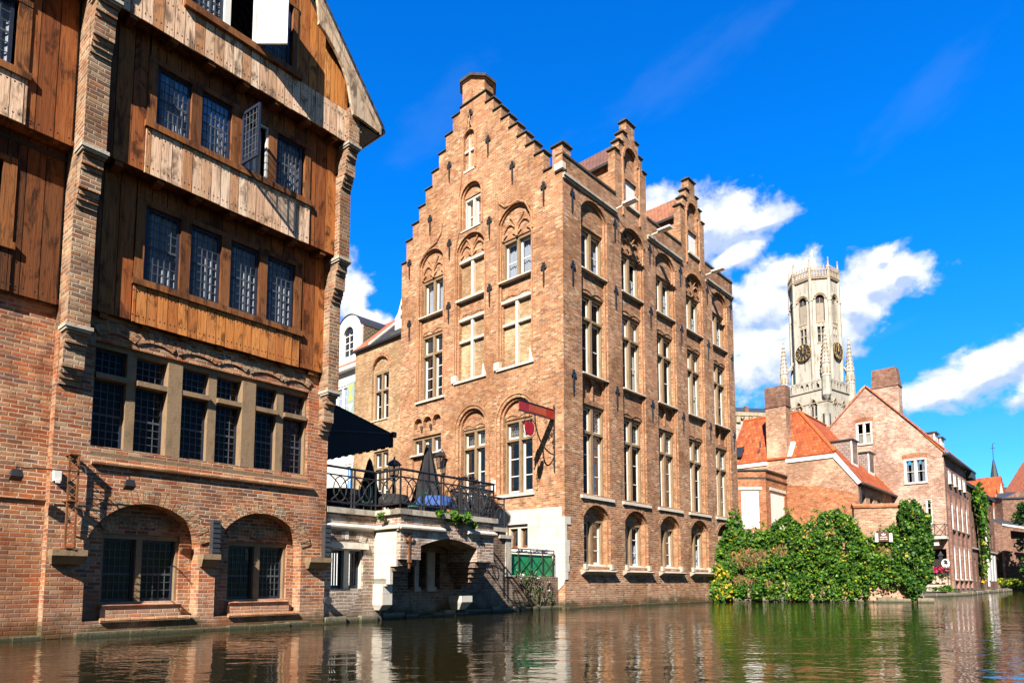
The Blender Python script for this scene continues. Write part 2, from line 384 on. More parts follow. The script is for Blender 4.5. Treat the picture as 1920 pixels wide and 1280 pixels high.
class MB:
    def __init__(s, F=fB):
        s.v = []; s.f = []; s.mi = []; s.F = F
    def poly(s, pts, mi=0):
        b = len(s.v); s.v += [tuple(p) for p in pts]
        s.f.append(list(range(b, b + len(pts)))); s.mi.append(mi)
    def fpoly(s, pts, mi=0):
        s.poly([s.F(*p) for p in pts], mi)
    def bx(s, x0, x1, y0, y1, z0, z1, mi=0):
        b = len(s.v)
        s.v += [(x, y, z) for x in (x0, x1) for y in (y0, y1) for z in (z0, z1)]
        for q in ((0, 1, 3, 2), (4, 6, 7, 5), (0, 4, 5, 1), (2, 3, 7, 6), (0, 2, 6, 4), (1, 5, 7, 3)):
            s.f.append([b + i for i in q]); s.mi.append(mi)
    def fb(s, u0, u1, o0, o1, z0, z1, mi=0):
        b = len(s.v)
        s.v += [s.F(u, o, z) for u in (u0, u1) for o in (o0, o1) for z in (z0, z1)]
        for q in ((0, 1, 3, 2), (4, 6, 7, 5), (0, 4, 5, 1), (2, 3, 7, 6), (0, 2, 6, 4), (1, 5, 7, 3)):
            s.f.append([b + i for i in q]); s.mi.append(mi)
    def hexa(s, c8, mi=0):
        """8 corners: bottom loop of 4 then top loop of 4"""
        b = len(s.v); s.v += [tuple(p) for p in c8]
        for q in ((3, 2, 1, 0), (4, 5, 6, 7), (0, 1, 5, 4), (1, 2, 6, 5), (2, 3, 7, 6), (3, 0, 4, 7)):
            s.f.append([b + i for i in q]); s.mi.append(mi)
    def prism(s, pts, o0, o1, mi=0):
        """polygon in (u,z) extruded between outs o0 (front) and o1"""
        tris = tess([pts])
        for o in (o0, o1):
            for t in tris:
                s.poly([s.F(p[0], o, p[1]) for p in t], mi)
        n = len(pts)
        for i in range(n):
            a, c = pts[i], pts[(i + 1) % n]
            s.poly([s.F(a[0], o0, a[1]), s.F(c[0], o0, c[1]), s.F(c[0], o1, c[1]), s.F(a[0], o1, a[1])], mi)
    def wall(s, outer, holes, o, depth, mi=0, edge=None, rim=None):
        """front face with openings; reveals run back by depth (one number or one per opening)"""
        for t in tess([outer] + holes):
            s.poly([s.F(p[0], o, p[1]) for p in t], mi)
        for i, h in enumerate(holes):
            d = depth[i] if isinstance(depth, (list, tuple)) else depth
            if not d:
                continue
            n = len(h)
            for j in range(n):
                a, c = h[j], h[(j + 1) % n]
                s.poly([s.F(a[0], o, a[1]), s.F(c[0], o, c[1]), s.F(c[0], o - d, c[1]), s.F(a[0], o - d, a[1])], mi)
        if edge:
            n = len(outer)
            for j in range(n):
                a, c = outer[j], outer[(j + 1) % n]
                s.poly([s.F(a[0], o, a[1]), s.F(c[0], o, c[1]), s.F(c[0], o - edge, c[1]), s.F(a[0], o - edge, a[1])], mi)
            for t in tess([outer] + holes):
                s.poly([s.F(p[0], o - edge, p[1]) for p in t], mi)
    def tube(s, pts, r, n=6, mi=0, closed=False):
        pts = [Vector(p) for p in pts]
        b = len(s.v); N = len(pts)
        for i, p in enumerate(pts):
            a = pts[(i - 1) % N] if closed or i > 0 else p
            c = pts[(i + 1) % N] if closed or i < N - 1 else p
            d = (c - a)
            if d.length < 1e-9: d = Vector((0, 0, 1))
            d.normalize()
            ref = Vector((0, 0, 1)) if abs(d.z) < .9 else Vector((1, 0, 0))
            x = d.cross(ref).normalized(); y = d.cross(x)
            rr = r[i] if isinstance(r, (list, tuple)) else r
            for q in range(n):
                t = 2 * math.pi * q / n
                s.v.append(tuple(p + x * (rr * math.cos(t)) + y * (rr * math.sin(t))))
        for i in range(N if closed else N - 1):
            j = (i + 1) % N
            for q in range(n):
                s.f.append([b + i * n + q, b + i * n + (q + 1) % n, b + j * n + (q + 1) % n, b + j * n + q]); s.mi.append(mi)
        if not closed:
            s.f.append([b + q for q in range(n)][::-1]); s.mi.append(mi)
            s.f.append([b + (N - 1) * n + q for q in range(n)]); s.mi.append(mi)
    def ftube(s, pts, r, n=6, mi=0, closed=False):
        s.tube([s.F(*p) for p in pts], r, n, mi, closed)
    def lathe(s, prof, c=(0, 0, 0), n=12, mi=0, rot=0.0, cap=True):
        b = len(s.v)
        for (r, z) in prof:
            for q in range(n):
                t = rot + 2 * math.pi * q / n
                s.v.append((c[0] + r * math.cos(t), c[1] + r * math.sin(t), c[2] + z))
        for i in range(len(prof) - 1):
            for q in range(n):
                s.f.append([b + i * n + q, b + i * n + (q + 1) % n, b + (i + 1) * n + (q + 1) % n, b + (i + 1) * n + q]); s.mi.append(mi)
        if cap:
            s.f.append([b + q for q in range(n)][::-1]); s.mi.append(mi)
            k = b + (len(prof) - 1) * n
            s.f.append([k + q for q in range(n)]); s.mi.append(mi)
    def build(s, name, mats, parent=None, label=None, smooth=False, recalc=True, loc=None):
        if not isinstance(mats, (list, tuple)):
            mats = [mats]
        me = bpy.data.meshes.new(name)
        me.from_pydata(s.v, [], s.f)
        for mt in mats:
            me.materials.append(M[mt] if isinstance(mt, str) else mt)
        for p, i in zip(me.polygons, s.mi):
            p.material_index = min(i, len(mats) - 1)
        if recalc:
            bm = bmesh.new(); bm.from_mesh(me)
            bmesh.ops.recalc_face_normals(bm, faces=bm.faces)
            bm.to_mesh(me); bm.free()
        uvl = me.uv_layers.new(name='UVMap')
        vs = me.vertices
        for p in me.polygons:
            n = p.normal
            if abs(n.z) > .95 or n.length < 1e-6:
                t = Vector((1, 0, 0)); bb = Vector((0, 1, 0))
            else:
                t = Vector((-n.y, n.x, 0)).normalized()
                if abs(t.x) >= abs(t.y):
                    if t.x < 0: t = -t
                elif t.y < 0: t = -t
                bb = n.cross(t)
                if bb.z < 0: bb = -bb
            for li in p.loop_indices:
                co = vs[me.loops[li].vertex_index].co
                uvl.data[li].uv = (co.dot(t), co.dot(bb))
        if smooth:
            for p in me.polygons: p.use_smooth = True
        o = bpy.data.objects.new(name, me)
        COL.objects.link(o)
        if parent is not None: o.parent = parent
        if loc is not None: o.location = loc
        if label: o['label'] = label
        return o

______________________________

Task objective = Copy the data word for word. Pictures do not go in the copy.

Output for this exercise =
The Blender Python script for this scene continues. Write part 2, from line 384 on. More parts follow. The script is for Blender 4.5. Treat the picture as 1920 pixels wide and 1280 pixels high.
class MB:
    def __init__(s, F=fB):
        s.v = []; s.f = []; s.mi = []; s.F = F
    def poly(s, pts, mi=0):
        b = len(s.v); s.v += [tuple(p) for p in pts]
        s.f.append(list(range(b, b + len(pts)))); s.mi.append(mi)
    def fpoly(s, pts, mi=0):
        s.poly([s.F(*p) for p in pts], mi)
    def bx(s, x0, x1, y0, y1, z0, z1, mi=0):
        b = len(s.v)
        s.v += [(x, y, z) for x in (x0, x1) for y in (y0, y1) for z in (z0, z1)]
        for q in ((0, 1, 3, 2), (4, 6, 7, 5), (0, 4, 5, 1), (2, 3, 7, 6), (0, 2, 6, 4), (1, 5, 7, 3)):
            s.f.append([b + i for i in q]); s.mi.append(mi)
    def fb(s, u0, u1, o0, o1, z0, z1, mi=0):
        b = len(s.v)
        s.v += [s.F(u, o, z) for u in (u0, u1) for o in (o0, o1) for z in (z0, z1)]
        for q in ((0, 1, 3, 2), (4, 6, 7, 5), (0, 4, 5, 1), (2, 3, 7, 6), (0, 2, 6, 4), (1, 5, 7, 3)):
            s.f.append([b + i for i in q]); s.mi.append(mi)
    def hexa(s, c8, mi=0):
        """8 corners: bottom loop of 4 then top loop of 4"""
        b = len(s.v); s.v += [tuple(p) for p in c8]
        for q in ((3, 2, 1, 0), (4, 5, 6, 7), (0, 1, 5, 4), (1, 2, 6, 5), (2, 3, 7, 6), (3, 0, 4, 7)):
            s.f.append([b + i for i in q]); s.mi.append(mi)
    def prism(s, pts, o0, o1, mi=0):
        """polygon in (u,z) extruded between outs o0 (front) and o1"""
        tris = tess([pts])
        for o in (o0, o1):
            for t in tris:
                s.poly([s.F(p[0], o, p[1]) for p in t], mi)
        n = len(pts)
        for i in range(n):
            a, c = pts[i], pts[(i + 1) % n]
            s.poly([s.F(a[0], o0, a[1]), s.F(c[0], o0, c[1]), s.F(c[0], o1, c[1]), s.F(a[0], o1, a[1])], mi)
    def wall(s, outer, holes, o, depth, mi=0, edge=None, rim=None):
        """front face with openings; reveals run back by depth (one number or one per opening)"""
        for t in tess([outer] + holes):
            s.poly([s.F(p[0], o, p[1]) for p in t], mi)
        for i, h in enumerate(holes):
            d = depth[i] if isinstance(depth, (list, tuple)) else depth
            if not d:
                continue
            n = len(h)
            for j in range(n):
                a, c = h[j], h[(j + 1) % n]
                s.poly([s.F(a[0], o, a[1]), s.F(c[0], o, c[1]), s.F(c[0], o - d, c[1]), s.F(a[0], o - d, a[1])], mi)
        if edge:
            n = len(outer)
            for j in range(n):
                a, c = outer[j], outer[(j + 1) % n]
                s.poly([s.F(a[0], o, a[1]), s.F(c[0], o, c[1]), s.F(c[0], o - edge, c[1]), s.F(a[0], o - edge, a[1])], mi)
            for t in tess([outer] + holes):
                s.poly([s.F(p[0], o - edge, p[1]) for p in t], mi)
    def tube(s, pts, r, n=6, mi=0, closed=False):
        pts = [Vector(p) for p in pts]
        b = len(s.v); N = len(pts)
        for i, p in enumerate(pts):
            a = pts[(i - 1) % N] if closed or i > 0 else p
            c = pts[(i + 1) % N] if closed or i < N - 1 else p
            d = (c - a)
            if d.length < 1e-9: d = Vector((0, 0, 1))
            d.normalize()
            ref = Vector((0, 0, 1)) if abs(d.z) < .9 else Vector((1, 0, 0))
            x = d.cross(ref).normalized(); y = d.cross(x)
            rr = r[i] if isinstance(r, (list, tuple)) else r
            for q in range(n):
                t = 2 * math.pi * q / n
                s.v.append(tuple(p + x * (rr * math.cos(t)) + y * (rr * math.sin(t))))
        for i in range(N if closed else N - 1):
            j = (i + 1) % N
            for q in range(n):
                s.f.append([b + i * n + q, b + i * n + (q + 1) % n, b + j * n + (q + 1) % n, b + j * n + q]); s.mi.append(mi)
        if not closed:
            s.f.append([b + q for q in range(n)][::-1]); s.mi.append(mi)
            s.f.append([b + (N - 1) * n + q for q in range(n)]); s.mi.append(mi)
    def ftube(s, pts, r, n=6, mi=0, closed=False):
        s.tube([s.F(*p) for p in pts], r, n, mi, closed)
    def lathe(s, prof, c=(0, 0, 0), n=12, mi=0, rot=0.0, cap=True):
        b = len(s.v)
        for (r, z) in prof:
            for q in range(n):
                t = rot + 2 * math.pi * q / n
                s.v.append((c[0] + r * math.cos(t), c[1] + r * math.sin(t), c[2] + z))
        for i in range(len(prof) - 1):
            for q in range(n):
                s.f.append([b + i * n + q, b + i * n + (q + 1) % n, b + (i + 1) * n + (q + 1) % n, b + (i + 1) * n + q]); s.mi.append(mi)
        if cap:
            s.f.append([b + q for q in range(n)][::-1]); s.mi.append(mi)
            k = b + (len(prof) - 1) * n
            s.f.append([k + q for q in range(n)]); s.mi.append(mi)
    def build(s, name, mats, parent=None, label=None, smooth=False, recalc=True, loc=None):
        if not isinstance(mats, (list, tuple)):
            mats = [mats]
        me = bpy.data.meshes.new(name)
        me.from_pydata(s.v, [], s.f)
        for mt in mats:
            me.materials.append(M[mt] if isinstance(mt, str) else mt)
        for p, i in zip(me.polygons, s.mi):
            p.material_index = min(i, len(mats) - 1)
        if recalc:
            bm = bmesh.new(); bm.from_mesh(me)
            bmesh.ops.recalc_face_normals(bm, faces=bm.faces)
            bm.to_mesh(me); bm.free()
        uvl = me.uv_layers.new(name='UVMap')
        vs = me.vertices
        for p in me.polygons:
            n = p.normal
            if abs(n.z) > .95 or n.length < 1e-6:
                t = Vector((1, 0, 0)); bb = Vector((0, 1, 0))
            else:
                t = Vector((-n.y, n.x, 0)).normalized()
                if abs(t.x) >= abs(t.y):
                    if t.x < 0: t = -t
                elif t.y < 0: t = -t
                bb = n.cross(t)
                if bb.z < 0: bb = -bb
            for li in p.loop_indices:
                co = vs[me.loops[li].vertex_index].co
                uvl.data[li].uv = (co.dot(t), co.dot(bb))
        if smooth:
            for p in me.polygons: p.use_smooth = True
        o = bpy.data.objects.new(name, me)
        COL.objects.link(o)
        if parent is not None: o.parent = parent
        if loc is not None: o.location = loc
        if label: o['label'] = label
        return o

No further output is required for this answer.